What could be more enticing than an electric carnival spanning the dimensions of space rock and progressive jazz? On their third album, Holiday for Vacationers! (Everything Awesome All the Time), local, interstellar ringmasters the Other Planets blur genres and contort harmonious conventions in search of such a musical destination.
While they’ve always drawn upon an uncanny ability to open resonant portals amidst apparent bedlam and dissonant chaos, the Other Planets have come together on Holiday for Vacationers! to add a point of emphasis onto their bizarro idiosyncrasies. And for the intrepid listener, this venture may yet divulge an even more enlightening axiom.
The twisted jamboree gets underway with “Paranoia,” a prog rock opus whose grandiose arrangements bond its lullaby chorus to distorted verses and clamoring marches. Throughout the album, instrumental interludes set the tone for ensuing lyric-based numbers. The avant-garde melee, “How’s McClimon Doing?” scribbles its way into the lounging, Ween-like tomfoolery of “Happy Time at the Mall.” The street beats, vocal samples, and ominous grooves of “You Killed Him, Too,” drop atop the beautifully absurd lyrics, aching harmonies, and retro hooks of “Teeth and Dreams.”
“Jerry Lee Lewis: The Video Game” is a frantic breakdown that bears the signature of founder Adam Cuccia. Holiday for Vacationers! provides a vivid canvas for Cuccia to display his lyrical development, and he evokes a flash of Stephen Malkmus on “The Business of Losing Sleep.” Fellow planetary conspirator Dr. Jimbo Walsh lends his compositional wizardry to several of Holiday’s key tracks, but two instrumental gems bear solely his imprint: the winding, rising, and pulsating “Lengua” and the murky, warp-zone trip, “The Hidden Level,” complete with pitfalls and power-ups.

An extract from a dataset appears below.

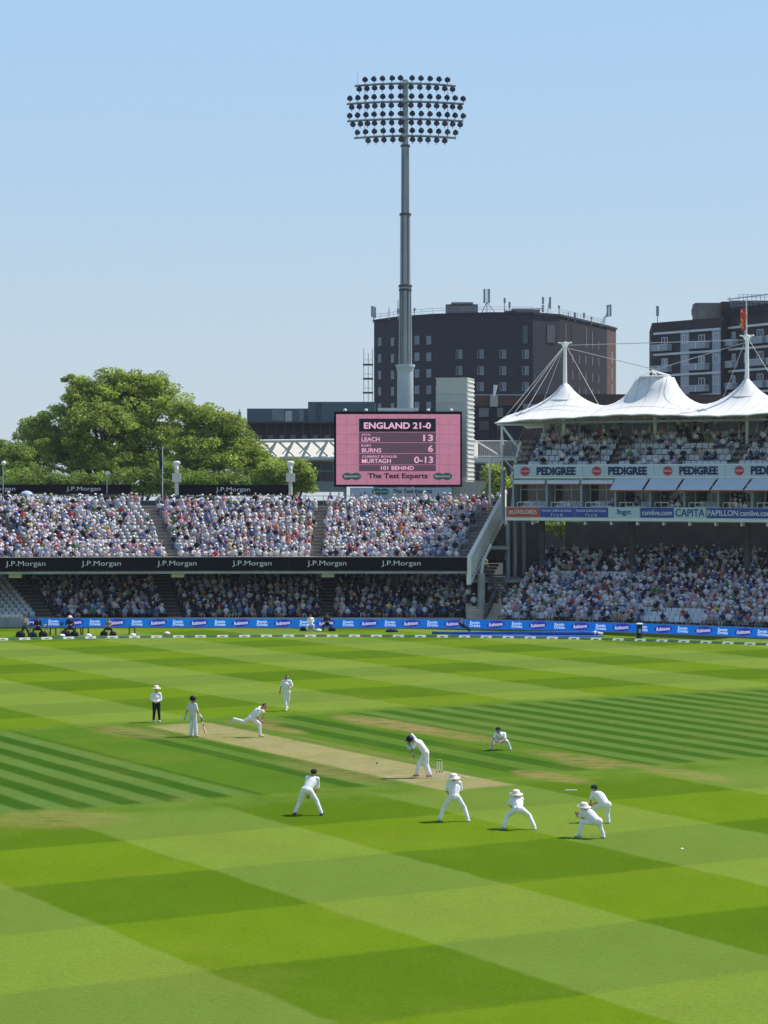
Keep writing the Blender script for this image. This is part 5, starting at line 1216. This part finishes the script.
# right hand apartment block
ab = thing('apartment_block', (45, 296, 0), 'dark brick apartment block with white floor bands and balconies at the right edge', 'building')
ZA = 32.5
def ata(px, pyt, Z=ZA): Y = (Z-H)*F/(HZ-pyt); return Vector((XG(px,Y),Y,0))
A1, A2 = ata(652, 323), ata(721.5, 317.3); A3 = A2+Vector((1.1,-1.0,0)); A4 = ata(735, 310.5, 33.3); A4 = Vector((XG(729,291),291,0)); A5 = Vector((XG(800,278),278,0)); 
b = MB(); rg = [A1, A2, A4, A5, A5+Vector((6,22,0)), A1+Vector((1.5,16,0))]; n_ = len(rg)
b.add([(p.x,p.y,0) for p in rg]+[(p.x,p.y,ZA) for p in rg], [tuple(range(n_,2*n_))]+[(i,(i+1)%n_,(i+1)%n_+n_,i+n_) for i in range(n_)]); b.build('wall', mat('brown_brick', (.055,.048,.050), .85, scale=1.2, var=.16), ab)
b = MB(); d = A5-A4; q = (A4+A5)/2; b.box((q.x+1, q.y+2.1, ZA+.6), (d.length, 4, 1.2), math.atan2(d.y,d.x)); b.build('upper_parapet', DBR2, ab)
def fA(px, py):
    a, c = (A1, A2) if px < 721.6 else (A4, A5); k = (px-384)/F; t = (k*a.y-a.x)/((c.x-a.x)-k*(c.y-a.y)); q = a+(c-a)*t; d = c-a; return Vector((q.x,q.y,ZG(py,q.y))), math.atan2(d.y,d.x), q.y/F
def slab(x0, x1, Z, th=.28, nm='floor_band', m=None, out=.25, hh=None):
    a, ra, s = fA(x0, 400); c, rc_, s2 = fA(x1, 400); mid = (a+c)/2; d = Vector((c.x-a.x, c.y-a.y, 0)); n = Vector((sin(ra), -cos(ra), 0))
    MB().box((mid.x+n.x*out/2, mid.y+n.y*out/2, Z), (d.length, out, hh or th), ra).build(nm, m or WFR2, ab)
WFR2 = mat('white_band', (.72,.73,.73), .5, var=.06); WINA = mat('net_curtain_window', (.30,.34,.37), .25, var=.45, scale=.45); GPAN = mat('grey_infill', (.40,.44,.47), .6, var=.08)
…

At 17 tracks, Holiday for Vacationers! runs a tad long, and few songs, though sonically fulfilling, could be better fitted to a future extravaganza. Yet, while fairweather tourists may debate if everything is, in reality, awesome all the time, the inclined vacationers know that the holiday doesn’t being until they’ve strapped on a pair of headphones.